Tim Stemper, vice chairman of the Historic Preservation Commission, said that because the building wasn’t landmarked or part of a historic district, he and his fellow commissioners knew nothing about the demolition. But he thinks that points out the need for overhauling notification procedures, something that Rowe Richards, the development agency spokeswoman, said is being discussed.

“Before a building like this gets razed, the public should have an option to buy it, move it or fix it up,” Stemper said.

Reform can’t come too soon. In May, preservationists were alarmed to find that a beautiful Queen Anne house at 1018 E. Knapp St. had been leveled to make way for a parking lot. It, like the fireboat station, had no landmark protections.

No, we can’t save everything. But we should not be so cavalier about letting go of history, either. Obsolete municipal buildings, in particular, lend texture and a sense of place to changing neighborhoods, and they tell the story of government’s role in building up a city that always has been proud of its services.
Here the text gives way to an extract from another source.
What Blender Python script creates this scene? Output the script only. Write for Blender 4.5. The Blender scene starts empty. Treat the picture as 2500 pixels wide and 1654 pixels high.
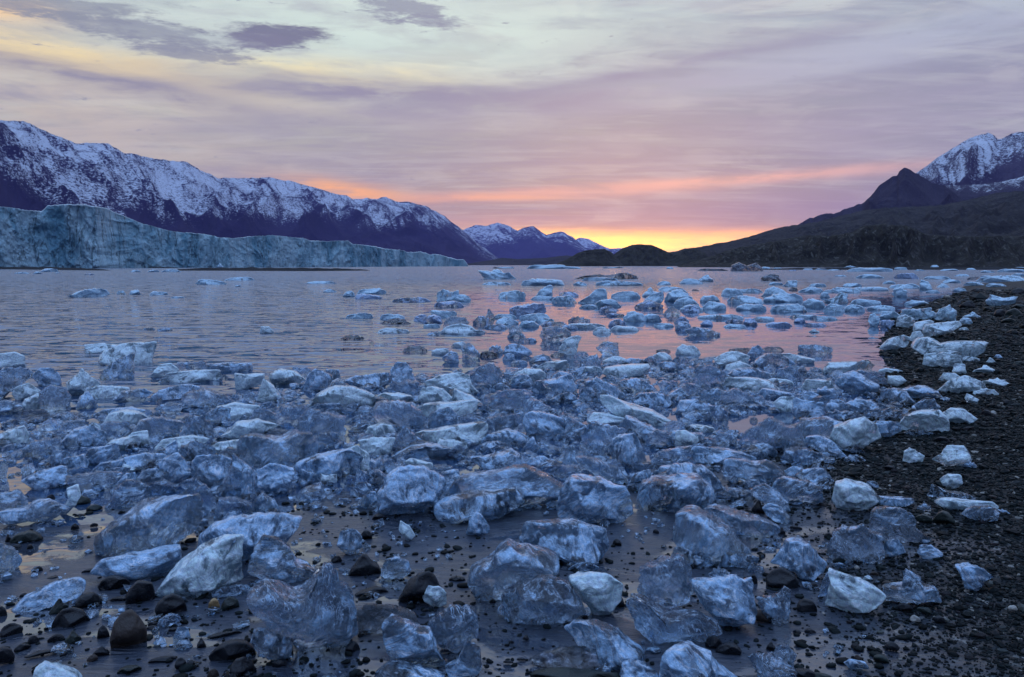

For a glimpse of what might have been, consider just three examples of humble but well-crafted city buildings that have been recycled for new uses: Another old fireboat station, a red-brick gem built in 1915 at 105 N. Water St., serves as offices for a design firm; an exquisite little Georgian Revival building at 1911 N. Humboldt Ave., built in 1935 to store snowplows and street equipment, is being turned into a restaurant with a glassy, curved addition; and a 1908 Cream City brick power plant and former city forestry department building at 1872 N. Commerce St. is home to Lakefront Brewery.

How much poorer Milwaukee would be without such reminders of where we came from. Better to save them than to sing the old song playing in Zach’s head these days - the one that goes: “You don’t know what you’ve got until it’s gone.”